As all readers of Hail and Farewell’s three volumes know, George Moore of Moore Hall—the novelist-provocateur of the Irish Revival—had a teasing tongue, and that reputation soured relations with his own family, particularly his beloved brother Maurice. As Adrian Frazier tells the tale, in the midst of Byzantine negotiations with the Congested Districts Board to break up the Moore estate in County Mayo, George Moore offended his brother by providing a foreword to An Irish Gentleman (1913), Maurice Moore’s memoir of their father. In it, George broke Anglo-Irish proprieties and Edwardian pieties by intimating that their father had committed suicide, and Maurice took such offense that relations between the brothers could not be mended. This incident figures in Prof. Adrian Frazier’s forthcoming Yale biography George Moore, 1852–1933 not simply because it entails the fate of Moore Hall demesne, or because it reveals Moore making fiction of familial fact in so small a thing as a preface, but because it shows Moore sacrificing his affection for Maurice to the art of the suggestive sentence. Adrian Frazier is also the author of Behind the Scenes: Yeats, Horniman, and the Struggle for the Abbey Theatre (1990).

Ascendency Ireland, the ancien régime of such estates as Moore Hall, gave rise to the reforming patriotism of the Protestant Nation, and in Dublin to a public rhetoric that, embodied in men like Henry Grattan, briefly rendered Georgian Dublin an almost independent capital. In this setting, as Conrad Brunstrom reveals here, the actor-manager Thomas Sheridan, father to the more famous Richard Brinsley Sheridan, insisted in his British Education (1756) and Lectures on Elocution (1762) that civic discord and political hypocrisy derived from the failure of societies to use spoken language theatrically—that is, in a practices, intentional, disciplined way—rather than to mimic the artifices of written language. This is the civic function of theater and acting. More tellingly in respect to Dublin’s nascent nationalism, and anticipating the Dublin philologue George Bernard Shaw, Sheridan promoted the teaching of the received enunciation of English as a way to break the power of class and regional distinctions. A scholar of British literature of the eighteenth century, Dr. Brunstrom organized the 1998 Eighteenth Century Ireland conference and has published in the Scottish journal Romanticism.

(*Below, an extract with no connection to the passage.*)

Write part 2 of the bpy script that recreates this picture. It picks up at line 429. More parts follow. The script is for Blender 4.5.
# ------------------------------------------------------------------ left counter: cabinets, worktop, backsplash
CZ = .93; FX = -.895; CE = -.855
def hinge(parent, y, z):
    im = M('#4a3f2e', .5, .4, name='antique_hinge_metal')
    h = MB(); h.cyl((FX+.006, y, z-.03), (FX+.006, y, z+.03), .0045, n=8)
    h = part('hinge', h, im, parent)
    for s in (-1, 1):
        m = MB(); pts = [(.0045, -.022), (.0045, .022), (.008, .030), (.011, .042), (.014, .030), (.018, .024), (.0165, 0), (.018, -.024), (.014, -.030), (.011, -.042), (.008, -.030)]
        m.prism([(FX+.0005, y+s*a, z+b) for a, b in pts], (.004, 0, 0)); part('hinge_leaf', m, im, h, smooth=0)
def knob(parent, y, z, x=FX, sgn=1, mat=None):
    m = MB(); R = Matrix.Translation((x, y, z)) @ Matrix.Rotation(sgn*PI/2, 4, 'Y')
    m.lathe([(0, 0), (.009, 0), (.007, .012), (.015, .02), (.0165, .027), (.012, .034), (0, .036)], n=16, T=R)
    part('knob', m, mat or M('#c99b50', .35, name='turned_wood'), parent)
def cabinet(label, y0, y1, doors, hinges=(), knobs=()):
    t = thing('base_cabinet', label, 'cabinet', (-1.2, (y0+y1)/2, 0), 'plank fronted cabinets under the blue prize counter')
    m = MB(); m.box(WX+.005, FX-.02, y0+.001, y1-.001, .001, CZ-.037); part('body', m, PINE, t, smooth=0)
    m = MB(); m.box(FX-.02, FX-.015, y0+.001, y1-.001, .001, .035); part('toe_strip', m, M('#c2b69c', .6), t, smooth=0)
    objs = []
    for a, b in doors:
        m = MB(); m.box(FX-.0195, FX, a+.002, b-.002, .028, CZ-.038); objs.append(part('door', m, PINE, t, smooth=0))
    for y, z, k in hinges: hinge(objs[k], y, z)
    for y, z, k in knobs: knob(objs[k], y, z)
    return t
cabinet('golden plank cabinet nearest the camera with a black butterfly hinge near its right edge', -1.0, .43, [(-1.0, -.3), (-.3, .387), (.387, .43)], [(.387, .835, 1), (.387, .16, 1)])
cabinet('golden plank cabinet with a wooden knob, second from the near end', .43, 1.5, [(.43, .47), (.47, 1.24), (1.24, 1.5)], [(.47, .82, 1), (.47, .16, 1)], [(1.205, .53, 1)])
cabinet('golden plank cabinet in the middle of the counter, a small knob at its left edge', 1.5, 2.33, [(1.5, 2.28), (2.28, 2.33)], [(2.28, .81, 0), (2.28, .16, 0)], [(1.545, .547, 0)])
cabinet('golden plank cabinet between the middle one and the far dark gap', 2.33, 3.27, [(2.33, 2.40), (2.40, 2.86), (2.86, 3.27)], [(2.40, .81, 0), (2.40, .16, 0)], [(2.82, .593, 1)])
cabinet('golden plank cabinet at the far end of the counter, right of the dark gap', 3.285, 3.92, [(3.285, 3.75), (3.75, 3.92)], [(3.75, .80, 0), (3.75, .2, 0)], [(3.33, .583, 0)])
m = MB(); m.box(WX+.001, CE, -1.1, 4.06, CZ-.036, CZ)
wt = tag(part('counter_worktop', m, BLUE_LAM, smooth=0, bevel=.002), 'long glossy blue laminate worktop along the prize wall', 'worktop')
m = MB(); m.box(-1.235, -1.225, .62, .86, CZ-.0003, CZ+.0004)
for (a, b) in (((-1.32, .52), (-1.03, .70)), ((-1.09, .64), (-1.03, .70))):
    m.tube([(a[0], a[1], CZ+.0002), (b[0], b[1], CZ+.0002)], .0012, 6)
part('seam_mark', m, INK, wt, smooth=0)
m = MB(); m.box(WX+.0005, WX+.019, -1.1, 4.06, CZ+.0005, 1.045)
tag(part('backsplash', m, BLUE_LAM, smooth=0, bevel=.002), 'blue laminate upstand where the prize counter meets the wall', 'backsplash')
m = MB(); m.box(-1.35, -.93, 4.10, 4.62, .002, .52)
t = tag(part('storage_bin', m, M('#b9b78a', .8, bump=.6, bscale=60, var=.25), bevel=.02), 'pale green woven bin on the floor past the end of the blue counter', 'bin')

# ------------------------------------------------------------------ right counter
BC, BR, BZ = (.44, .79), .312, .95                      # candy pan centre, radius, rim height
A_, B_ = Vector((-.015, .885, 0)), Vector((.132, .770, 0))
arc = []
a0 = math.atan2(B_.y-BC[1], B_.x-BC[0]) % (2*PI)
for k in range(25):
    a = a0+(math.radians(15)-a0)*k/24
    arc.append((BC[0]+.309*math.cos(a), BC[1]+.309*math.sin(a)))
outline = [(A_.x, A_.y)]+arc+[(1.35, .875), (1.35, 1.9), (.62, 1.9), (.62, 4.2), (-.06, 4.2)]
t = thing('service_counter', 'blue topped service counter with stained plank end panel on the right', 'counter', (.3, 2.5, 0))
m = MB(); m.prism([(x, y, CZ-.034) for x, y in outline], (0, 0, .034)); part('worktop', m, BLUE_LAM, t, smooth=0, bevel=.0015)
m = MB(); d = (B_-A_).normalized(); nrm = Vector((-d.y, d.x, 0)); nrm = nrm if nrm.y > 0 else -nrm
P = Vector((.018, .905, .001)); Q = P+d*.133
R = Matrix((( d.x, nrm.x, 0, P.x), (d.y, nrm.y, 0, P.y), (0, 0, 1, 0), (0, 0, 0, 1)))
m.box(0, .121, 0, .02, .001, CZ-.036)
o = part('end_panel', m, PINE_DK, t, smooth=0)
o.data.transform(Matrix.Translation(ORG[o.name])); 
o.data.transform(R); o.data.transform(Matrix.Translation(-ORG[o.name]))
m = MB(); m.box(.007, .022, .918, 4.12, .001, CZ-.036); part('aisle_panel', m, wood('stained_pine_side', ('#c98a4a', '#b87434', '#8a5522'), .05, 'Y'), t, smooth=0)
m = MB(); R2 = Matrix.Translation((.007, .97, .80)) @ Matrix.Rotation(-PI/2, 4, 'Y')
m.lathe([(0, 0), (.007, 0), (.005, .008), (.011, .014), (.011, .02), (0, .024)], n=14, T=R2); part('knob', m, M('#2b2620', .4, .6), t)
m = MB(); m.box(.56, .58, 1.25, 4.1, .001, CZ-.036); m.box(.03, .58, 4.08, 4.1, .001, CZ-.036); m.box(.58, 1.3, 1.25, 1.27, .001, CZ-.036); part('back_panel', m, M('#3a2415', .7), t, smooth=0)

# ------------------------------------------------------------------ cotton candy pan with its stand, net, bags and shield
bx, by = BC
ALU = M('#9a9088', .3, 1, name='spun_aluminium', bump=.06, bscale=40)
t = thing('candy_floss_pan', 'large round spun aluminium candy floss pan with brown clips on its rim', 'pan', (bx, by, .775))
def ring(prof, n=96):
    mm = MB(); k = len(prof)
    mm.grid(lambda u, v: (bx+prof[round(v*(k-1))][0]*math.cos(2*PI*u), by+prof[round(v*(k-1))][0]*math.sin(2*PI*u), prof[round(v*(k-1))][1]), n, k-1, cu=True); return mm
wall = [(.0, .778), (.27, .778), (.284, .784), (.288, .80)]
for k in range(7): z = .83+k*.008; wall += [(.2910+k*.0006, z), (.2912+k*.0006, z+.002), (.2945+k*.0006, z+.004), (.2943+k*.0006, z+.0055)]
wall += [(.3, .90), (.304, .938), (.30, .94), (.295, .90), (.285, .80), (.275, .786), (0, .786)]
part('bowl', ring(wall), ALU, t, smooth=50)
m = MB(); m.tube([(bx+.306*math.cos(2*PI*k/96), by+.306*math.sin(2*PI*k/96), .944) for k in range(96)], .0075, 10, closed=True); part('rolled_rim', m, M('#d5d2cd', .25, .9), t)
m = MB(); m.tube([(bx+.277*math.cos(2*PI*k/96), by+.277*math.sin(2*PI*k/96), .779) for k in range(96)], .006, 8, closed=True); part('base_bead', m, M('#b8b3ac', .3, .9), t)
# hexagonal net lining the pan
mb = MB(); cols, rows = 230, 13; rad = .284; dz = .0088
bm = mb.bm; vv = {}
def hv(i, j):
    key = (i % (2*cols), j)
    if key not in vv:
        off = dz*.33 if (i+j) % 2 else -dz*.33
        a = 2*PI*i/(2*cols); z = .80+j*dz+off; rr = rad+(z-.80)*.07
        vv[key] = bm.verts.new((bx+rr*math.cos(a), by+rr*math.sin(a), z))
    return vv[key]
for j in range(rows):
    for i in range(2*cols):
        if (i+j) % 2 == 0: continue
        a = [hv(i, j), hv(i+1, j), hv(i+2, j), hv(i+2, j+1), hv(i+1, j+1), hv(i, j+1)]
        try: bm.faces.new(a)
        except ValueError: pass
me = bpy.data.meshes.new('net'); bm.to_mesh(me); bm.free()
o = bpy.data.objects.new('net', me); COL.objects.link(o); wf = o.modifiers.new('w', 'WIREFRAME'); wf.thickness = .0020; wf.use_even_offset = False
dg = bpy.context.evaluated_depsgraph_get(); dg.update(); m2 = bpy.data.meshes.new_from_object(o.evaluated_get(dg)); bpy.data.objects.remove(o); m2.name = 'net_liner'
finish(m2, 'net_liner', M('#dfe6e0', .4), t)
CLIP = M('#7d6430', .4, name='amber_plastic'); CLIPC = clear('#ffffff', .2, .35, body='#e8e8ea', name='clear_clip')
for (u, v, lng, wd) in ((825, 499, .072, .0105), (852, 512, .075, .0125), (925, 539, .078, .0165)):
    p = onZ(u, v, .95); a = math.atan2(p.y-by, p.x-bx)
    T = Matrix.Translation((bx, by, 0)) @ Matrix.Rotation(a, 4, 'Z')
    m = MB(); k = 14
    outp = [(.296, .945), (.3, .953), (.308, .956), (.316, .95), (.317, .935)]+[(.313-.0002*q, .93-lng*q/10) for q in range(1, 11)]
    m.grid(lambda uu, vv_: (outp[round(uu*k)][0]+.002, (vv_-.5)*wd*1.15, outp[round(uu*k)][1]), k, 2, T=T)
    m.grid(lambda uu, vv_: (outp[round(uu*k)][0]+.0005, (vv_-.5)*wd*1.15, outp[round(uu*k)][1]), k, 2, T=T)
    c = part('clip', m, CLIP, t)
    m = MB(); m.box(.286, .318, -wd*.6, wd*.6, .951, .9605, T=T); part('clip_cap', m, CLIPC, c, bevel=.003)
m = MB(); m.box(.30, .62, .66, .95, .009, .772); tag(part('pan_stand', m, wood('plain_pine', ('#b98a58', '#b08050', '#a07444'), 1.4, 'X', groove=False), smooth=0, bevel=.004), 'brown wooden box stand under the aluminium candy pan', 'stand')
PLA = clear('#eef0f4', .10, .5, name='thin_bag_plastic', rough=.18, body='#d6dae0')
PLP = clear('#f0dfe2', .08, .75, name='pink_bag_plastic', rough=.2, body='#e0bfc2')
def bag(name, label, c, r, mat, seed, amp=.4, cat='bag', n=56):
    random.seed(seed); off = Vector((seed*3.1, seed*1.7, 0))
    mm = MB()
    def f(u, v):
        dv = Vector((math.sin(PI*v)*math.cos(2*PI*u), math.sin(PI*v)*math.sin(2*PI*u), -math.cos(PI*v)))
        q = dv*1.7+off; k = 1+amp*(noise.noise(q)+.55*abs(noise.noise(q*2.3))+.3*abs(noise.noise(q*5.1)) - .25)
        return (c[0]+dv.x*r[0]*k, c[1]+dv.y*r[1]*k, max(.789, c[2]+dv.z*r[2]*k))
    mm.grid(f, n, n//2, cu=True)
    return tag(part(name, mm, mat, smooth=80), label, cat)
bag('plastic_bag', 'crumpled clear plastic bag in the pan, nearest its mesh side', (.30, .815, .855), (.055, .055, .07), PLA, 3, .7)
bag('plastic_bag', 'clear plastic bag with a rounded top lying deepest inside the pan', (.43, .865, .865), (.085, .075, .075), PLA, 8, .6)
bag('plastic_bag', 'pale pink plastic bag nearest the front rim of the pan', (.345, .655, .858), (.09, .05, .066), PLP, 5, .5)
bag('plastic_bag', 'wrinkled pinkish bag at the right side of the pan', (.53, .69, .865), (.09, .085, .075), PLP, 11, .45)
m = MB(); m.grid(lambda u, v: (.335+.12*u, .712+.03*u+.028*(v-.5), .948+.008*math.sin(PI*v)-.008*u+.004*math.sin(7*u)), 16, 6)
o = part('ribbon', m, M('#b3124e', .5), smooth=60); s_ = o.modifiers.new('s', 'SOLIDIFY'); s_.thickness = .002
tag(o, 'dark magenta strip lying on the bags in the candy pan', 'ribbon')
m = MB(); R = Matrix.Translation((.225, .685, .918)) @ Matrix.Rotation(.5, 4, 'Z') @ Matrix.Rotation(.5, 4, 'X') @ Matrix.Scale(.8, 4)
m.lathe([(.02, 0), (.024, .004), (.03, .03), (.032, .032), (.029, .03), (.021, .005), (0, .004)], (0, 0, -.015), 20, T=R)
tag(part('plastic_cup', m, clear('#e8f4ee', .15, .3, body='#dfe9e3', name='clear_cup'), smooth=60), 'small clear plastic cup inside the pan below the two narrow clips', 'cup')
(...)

Even before Thoreau noted the coming of the Famine Irish into Massachusetts, the Irish in the United States had contributed their tales of assimilation and accomplishment to American fiction. Indeed, since the publication of Charles Fanning’s The Irish Voice in America, that fiction has become a genre—the Irish-American novel—having its own distinct rules and rewards. Yet, despite the high repute of Irish poetry in two languages, Irish-American poetry has yet to find definition. Today, as Daniel Tobin points out here, there are more Irish poets writing in America than have before been counted. Likewise, there are more American poets of direct Irish ancestry publishing today than counted before. Tobin’s own collection Where the World Is Made (1999) is one example of that accomplishment. Moreover, distinguished American poets—from Walt Whitman to Wallace Stevens, from Marianne Moore to Galway Kinnell—have drawn on Irish and Irish-American themes. Even so, no anthology has yet chanced to define by example and implied critcal precept the fact and idea of the Irish-American poem. Daniel Tobin is the author of Passage to the Center: Imagination and the Sacred in the Poetry of Seamus Heaney (1999).

Clúdach: Cover
Cool and clear are adjectives that describe well the colorings and brushwork of Patrick Hennessy’s artistry. Born in Cork in 1915, Hennessy studied in Dundee, Scotland. Returning to Cork in 1939, where he lived and painted until his death in 1980, Hennessy became known for his portraits—notably Elizabeth Bowen at Bowenscourt (1955)—and his still lifes. The painting on the cover of this issue of New Hibernia Review, evocatively titled The Silent Room (c. 1955), displays Hennessy’s traits as a painter. Neither a pure nature morte nor a self-evident portrait, The Silent Room is a large (90.5 x 101 cm) oil on canvas. In this painting, the old-fashioned trick of trompe l’oeil inculcates in the viewer the afterthought that this is, in fact, a self-portrait. From that derives the painting’s essential melancholy, a melancholy underscored by the cool eastern light falling through the deep window embrasure.

But those images—a table cluttered by an unlit lamp and books, the door ajar and unlocked, the corner whatnot dimly surmounted by a Staffordshire couple—are all reflections in the overmantle mirror into which the painter looked without recording the reflection of his own image. Quite literally, the objects of the room as well as those on the Victorian cast iron mantle are seen through the artist. The mantle shelf offers a still life resembling Hennessy’s Kitchen Shelf (c. 1961), and both paintings share Hennessy’s domestic totems—the budding rose, the cobalt blue Optrex bottle, the highly glazed and empty teacup. By teasing the viewer’s taste for plot and event, Hennessy’s reticence and exactitude here create the equivalent of an enigmatically self-ironic short story of the Irish 1950s. This is the last of New Hibernia Review’s covers drawn from the McGrath Bequest to the Crawford Municipal Gallery, Cork. We thank Peter Murray, the gallery’s director, and his staff for the opportunity to present these Irish paintings to our readers.